Might be Amhurst Road, E8 in background when we see the bricklayer working, so they'd be building the housing estate that comprises of high rise flats.
Wierd music. Like a gruesome horror movie. I was half expecting to see a body pulled up by the digger. I bet the average wage on that site then was about £30 a week an they probably fed a family of 4, owned a cortina or allegro and went to Bournemouth for holiday 😃😃
thay got gloves and hats, its not that bad, just no hi vis. hi vis is getting out of hand now anyway, too much of it. see bloody people walking the dog sunday moring waring frigging hi vis ffs. common scence used to be the best form of health and safety now its a money grabbing racket.

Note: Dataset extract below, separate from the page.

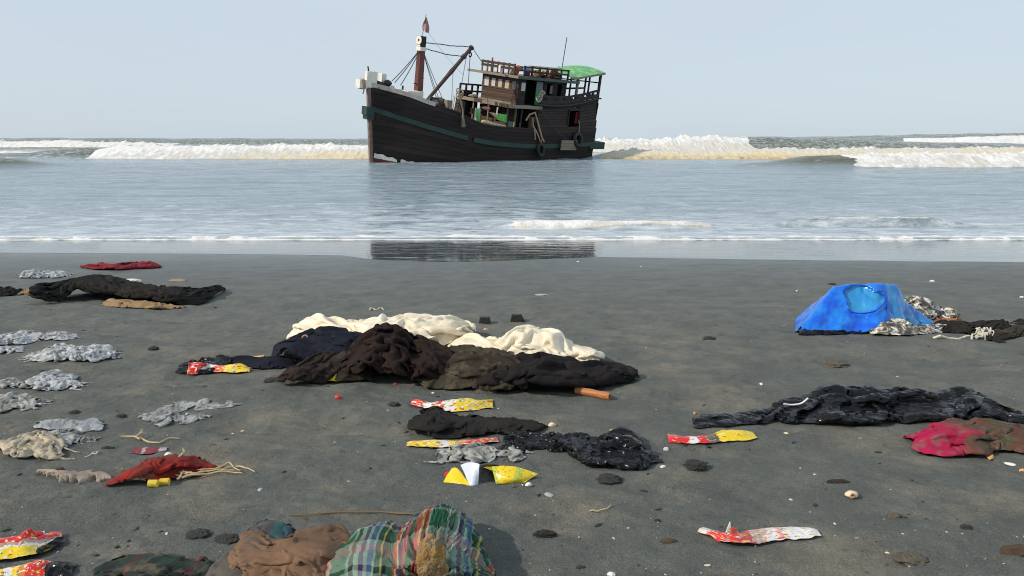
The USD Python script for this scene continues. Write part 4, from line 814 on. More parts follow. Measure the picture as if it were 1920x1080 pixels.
def cloth(name, label, cat, st, mtl, n=None, prof=.75, frac=None, ragged=.03, seed=0, kind=None, tuck=True, parent=None, base=None, group=None, skew=0.0, fin=2.2, steps=70, creases=(), **k):
    kind = kind or KINDS.get(cat, GARMENT)
    frac = frac or (.74 if kind is BAG else .60)
    if kind is RAG: ragged = .075
    if kind is FLAT:
        tuck, ragged = False, min(ragged, .007); dmax = max(r[1] - r[3] for r in st); e_ = .55 * dmax
        st = [(r[0], r[1], r[2], min(r[3], r[1] - e_), r[4]) if i in (0, len(st) - 1) else r for i, r in enumerate(st)]
    c = {**kind, **k}['cell']
    T = stations(st, (24, 12), prof, frac, ragged, seed, skew, tuck)
    L = np.linalg.norm(T[1:, 6] - T[:-1, 6], axis=-1).sum(); Wd = np.linalg.norm(T[:, 1:] - T[:, :-1], axis=-1).sum(1).mean()
    c = min(c, max(L / 62, .008)) if kind is not FLAT else c
    m = (int(np.clip(L / c, 16, 96)), int(np.clip(Wd / c, 10, 44)))
    T = stations(st, m, prof, frac, ragged, seed, skew, tuck, kind is FLAT)
    T = pleats(T, creases)
    P = finish(T, kind, n, seed, fin, steps, min(r[3] for r in st), **k)
    b = P.reshape(-1, 3).mean(0); b[2] = P[..., 2].min()
    if kind is RAG:                                   # loose threads and torn strips trail out of a rag
        r = np.random.default_rng(seed + 400); ms = [as_mesh(P)]; span = np.ptp(P[..., 0])
        for k_ in range(16):
            i_, j_ = int(r.choice([0, P.shape[0] - 1]) if k_ < 4 else r.random() * (P.shape[0] - 1)), int(r.choice([0, P.shape[1] - 1])); p_ = P[i_, j_]
            n_ = 12; t_ = np.linspace(0, 1, n_); a_ = r.normal(0, .5) + (math.pi if i_ < P.shape[0] / 2 else 0); ln_ = span * (.07 + .14 * r.random())
            xy = p_[:2] + np.stack([t_ * ln_ * math.cos(a_), t_ * ln_ * math.sin(a_) * .6], -1) + .25 * ln_ * (meshkit.noise(np.stack([t_ * 4 + k_ * 9.1, t_ * 0, t_ * 0], -1))[:, None] - .5) * np.array([.5, 1])
            z_ = gz(xy[:, 0], xy[:, 1]) + .004 + (p_[2] - gz(p_[0], p_[1])) * (1 - t_) ** 3
            ms.append(tube(np.c_[xy, z_], np.linspace(1, .45, n_) * (.0025 + .006 * r.random() ** 2), 5))
        o_ = obj(name, join(*ms), mtl, parent, base=(base if parent else b), smooth=True)
    else: o_ = obj(name, as_mesh(P), mtl, parent, uv=uvs(P), base=(base if parent else b))
    if label: tag(o_, label, cat, group)
    return o_, P, b

# fabrics and plastics
F_cream = fabric('cream_blanket', (.70, .61, .46), (.76, .69, .56), sand=.18, nscale=5, weave=260, bump=.5, sandc=(.24, .20, .14))
F_creamd = F_cream
F_brownblk = fabric('brown_black_cloth', (.019, .015, .013), (.030, .022, .017), sand=.34, nscale=5, sandc=(.075, .064, .046))
F_olive = fabric('olive_sandy_cloth', (.045, .038, .026), (.026, .021, .017), sand=.40, nscale=5, sandc=(.10, .085, .06))
F_black = fabric('black_cloth', (.015, .0145, .015), (.025, .022, .020), sand=.20, nscale=6, sandc=(.06, .055, .047))
F_dark = fabric('charcoal_cloth', (.012, .0115, .013), (.020, .016, .015), sand=.20, nscale=5, sandc=(.06, .053, .045))
F_navy = fabric('navy_denim', (.009, .011, .019), (.015, .017, .026), sand=.20, nscale=6, sandc=(.06, .056, .052))
F_tan = fabric('tan_cloth', (.30, .20, .11), (.23, .15, .085), sand=.15, nscale=14)
F_maroon = fabric('maroon_cloth', (.22, .025, .035), (.12, .018, .024), sand=.32, nscale=7)
F_red = fabric('faded_red_cloth', (.25, .026, .021), (.15, .019, .017), sand=.42, nscale=9, sandc=(.10, .07, .055))
F_white = [fabric(f'washed_white_rag_{k}', a, b, sand=.42, nscale=16, weave=500, sandc=c, bump=.5) for k, a, b, c in (('a', (.50, .52, .54), (.26, .27, .28), (.12, .11, .10)), ('b', (.42, .42, .40), (.20, .20, .19), (.11, .105, .09)), ('c', (.50, .43, .32), (.30, .27, .22), (.18, .14, .10)), ('d', (.20, .21, .215), (.36, .37, .37), (.09, .09, .08)))]
F_brown = fabric('rust_brown_cloth', (.185, .110, .068), (.13, .082, .056), sand=.34, nscale=8)
F_greybr = fabric('grey_brown_cloth', (.105, .092, .080), (.075, .066, .060), sand=.42, nscale=8)
F_pinkmix = mat('pink_and_brown_cloth', {
    'at': ('attribute', {'attribute': 'st'}), 'g': ('geometry', {}), 'su': ('separate_xyz', {}), 'n0': ('noise_texture', {'scale': 5, 'detail': 3}), 'ua': ('math', {'math_type': 'multiply_add', 'value2': .35}),
    'r0': ('rgb_ramp', {'ramp': [(.0, (.36, .010, .065)), (.50, (.30, .012, .05)), (.56, (.12, .045, .035)), (.66, (.05, .05, .035)), (.72, (.12, .05, .03)), (.80, (.045, .06, .032)), (.9, (.10, .038, .028)), (1, (.06, .05, .04))]}),
    'n2': ('noise_texture', {'scale': 17, 'detail': 7, 'roughness': .7}), 'r2': ('rgb_ramp', {'ramp': [(.52, (0, 0, 0)), (.66, (.9, .9, .9))]}), 'm2': ('mix', {'color2': (.12, .105, .085)}),
    'n3': ('noise_texture', {'scale': 500, 'detail': 2}), 'b': ('bump', {'strength': .4, 'distance': .004}), 'p': ('principled_bsdf', {'roughness': .95, 'specular_ior_level': .2})},
    [('at.vector', 'su.vector'), ('g.position', 'n0.vector'), ('n0.fac', 'ua.value1'), ('su.x', 'ua.value3'), ('ua.value', 'r0.fac'), ('r0.color', 'm2.color1'), ('g.position', 'n2.vector'), ('n2.fac', 'r2.fac'), ('r2.color', 'm2.fac'), ('m2.color', 'p.base_color'),
     ('g.position', 'n3.vector'), ('n3.fac', 'b.height'), ('b.normal', 'p.normal')])
def plaid(name, us, vs, nu_, nv_, sand=.3, stain=(9, 9)):
    """woven check: warp colours over u, weft colours over v, sand stuck in patches"""
    return mat(name, {
        'at': ('attribute', {'attribute': 'st'}), 'su': ('separate_xyz', {}), 'g': ('geometry', {}),
        'xu': ('math', {'math_type': 'multiply', 'value2': nu_}), 'fu': ('math', {'math_type': 'fraction'}), 'xv': ('math', {'math_type': 'multiply', 'value2': nv_}), 'fv': ('math', {'math_type': 'fraction'}),
        'ru': ('rgb_ramp', {'ramp': us, 'interpolate': False}), 'rv': ('rgb_ramp', {'ramp': vs, 'interpolate': False}), 'mx': ('mix', {'fac': .45}),
        'n2': ('noise_texture', {'scale': 15, 'detail': 7, 'roughness': .7}), 'r2': ('rgb_ramp', {'ramp': [(.60 - sand * .2, (0, 0, 0)), (.72 - sand * .2, (.8, .8, .8))]}), 'm2': ('mix', {'color2': (.13, .105, .07)}),
        'sd': ('vector_math', {'math_type': 'distance', 'vector2': (stain[0], stain[1], 0)}), 'sq': ('math', {'math_type': 'multiply_add', 'value2': .16}), 'sr': ('rgb_ramp', {'ramp': [(.13, (1, 1, 1)), (.24, (0, 0, 0))]}), 'ms': ('mix', {'color2': (.26, .155, .05)}),
        'n3': ('noise_texture', {'scale': 700, 'detail': 2}), 'r3': ('rgb_ramp', {'ramp': [(.3, (.6, .6, .6)), (.65, (1.1, 1.1, 1.1))]}), 'm3': ('mix', {'mix_type': 'multiply', 'fac': .6}), 'b': ('bump', {'strength': .4, 'distance': .004}),
        'p': ('principled_bsdf', {'roughness': .9, 'specular_ior_level': .2})},
        [('at.vector', 'su.vector'), ('su.x', 'xu.value1'), ('xu.value', 'fu.value1'), ('su.y', 'xv.value1'), ('xv.value', 'fv.value1'), ('fu.value', 'ru.fac'), ('fv.value', 'rv.fac'), ('ru.color', 'mx.color1'), ('rv.color', 'mx.color2'),
         ('mx.color', 'm2.color1'), ('g.position', 'n2.vector'), ('n2.fac', 'r2.fac'), ('r2.color', 'm2.fac'), ('at.vector', 'sd.vector1'), ('n2.fac', 'sq.value1'), ('sd.value', 'sq.value3'), ('sq.value', 'sr.fac'), ('sr.color', 'ms.fac'), ('m2.color', 'ms.color1'), ('ms.color', 'm3.color1'), ('g.position', 'n3.vector'), ('n3.fac', 'r3.fac'), ('r3.color', 'm3.color2'), ('m3.color', 'p.base_color'),
         ('n3.fac', 'b.height'), ('b.normal', 'p.normal')])
_gr, _mt, _pk, _pu, _bl, _dk, _rd, _ye = (.010, .075, .036), (.205, .285, .225), (.33, .23, .20), (.065, .018, .11), (.035, .09, .22), (.02, .025, .025), (.36, .05, .045), (.50, .36, .08)
F_plaid = plaid('madras_check', [(0, _rd), (.06, _ye), (.08, _rd), (.13, _pk), (.15, _gr), (.33, _mt), (.36, _dk), (.405, _mt), (.455, _pu), (.50, _mt), (.535, _bl), (.585, _mt), (.61, _dk), (.63, _gr), (.66, _ye), (.68, _dk), (.73, _gr), (.80, _rd), (.84, _ye), (.86, _pu), (.90, _rd), (.94, _gr)],
    [(0, _gr), (.14, _rd), (.20, _mt), (.27, _dk), (.32, _mt), (.42, _pk), (.5, _mt), (.54, _dk), (.57, _gr), (.66, _mt), (.70, _pu), (.75, _mt), (.8, _gr), (.86, _rd), (.92, _ye), (.95, _gr)], 1.9, 1.0, sand=.12, stain=(.62, .17))
F_plaidd = plaid('dark_check', [(0, (.02, .045, .033)), (.2, (.012, .012, .014)), (.45, (.02, .04, .03)), (.6, (.12, .02, .03)), (.68, (.03, .05, .04)), (.8, (.10, .09, .075)), (.84, (.015, .018, .02))], [(0, (.02, .04, .03)), (.4, (.10, .016, .024)), (.55, (.015, .02, .02)), (.8, (.07, .065, .055)), (.86, (.012, .02, .02))], 3, 2, sand=.5)
PL_black = plastic('black_bin_bag', (.005, .005, .006), (.008, .008, .009), rough=.13, bump=.9, bscale=46, sand=.0, spec=.13)
PL_black2 = plastic('black_torn_plastic', (.007, .0075, .009), (.010, .011, .013), rough=.16, bump=.9, bscale=50, sand=.14, spec=.16)
def crinkled(name, c, rough, spec, scale, stretch, sand=.0):
    """crumpled film: flat facets that meet in sharp creases"""
    lo = .74 - sand * .5
    return mat(name, {
        'g': ('geometry', {}), 'w': ('noise_texture', {'scale': 6, 'detail': 2}), 'wm': ('mix', {'mix_type': 'linear_light', 'fac': .06}), 'mp': ('mapping', {'scale': stretch, 'rotation': (0, 0, .35)}),
        'v': ('voronoi_texture', {'scale': scale}), 'v2': ('voronoi_texture', {'scale': scale * 2.7}), 'ad': ('math', {'math_type': 'multiply_add', 'value2': .4}), 'b': ('bump', {'strength': 1.0, 'distance': .045}),
        'n2': ('noise_texture', {'scale': 22, 'detail': 7, 'roughness': .7}), 'r2': ('rgb_ramp', {'ramp': [(lo, (0, 0, 0)), (lo + .08, (.75, .75, .75))]}), 'm2': ('mix', {'color1': c, 'color2': SANDC}), 'rr': ('rgb_ramp', {'ramp': [(lo, (rough,) * 3), (lo + .1, (.8, .8, .8))]}),
        'p': ('principled_bsdf', {'specular_ior_level': spec})},
        [('g.position', 'w.vector'), ('g.position', 'wm.color1'), ('w.color', 'wm.color2'), ('wm.color', 'mp.vector'), ('mp.vector', 'v.vector'), ('mp.vector', 'v2.vector'), ('v2.distance', 'ad.value1'), ('v.distance', 'ad.value3'), ('ad.value', 'b.height'), ('b.normal', 'p.normal'),
         ('g.position', 'n2.vector'), ('n2.fac', 'r2.fac'), ('r2.color', 'm2.fac'), ('m2.color', 'p.base_color'), ('n2.fac', 'rr.fac'), ('rr.color', 'p.roughness')])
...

Gone are the days when you could actually get stuck in making progress now its health n safety tape every where for the new generation 😒 brains must be slightly different 🤷♂️ I'm 81 and still running my tarmacadam company sad most of the people in this video are probably dead anyway 😢
@@GeordieGibb the problem is no body my time got handed money for free we worked or went hungry, now you just line up at the social hall like a soft boy with no hands to scratch your self and let office working tax payers work for ya
I remember the Irish wearing the suit jackets and boiling the kettle on small fires for tea called them moles with shovels, couldn't understand their chat then spoke so quick, ii respected them for the back strength,.
These era homes are garbage. Poor concrete, home designs, plumbing and electrical. I understand times were different back then, but the house we owned fron 1920 was better thought out and built.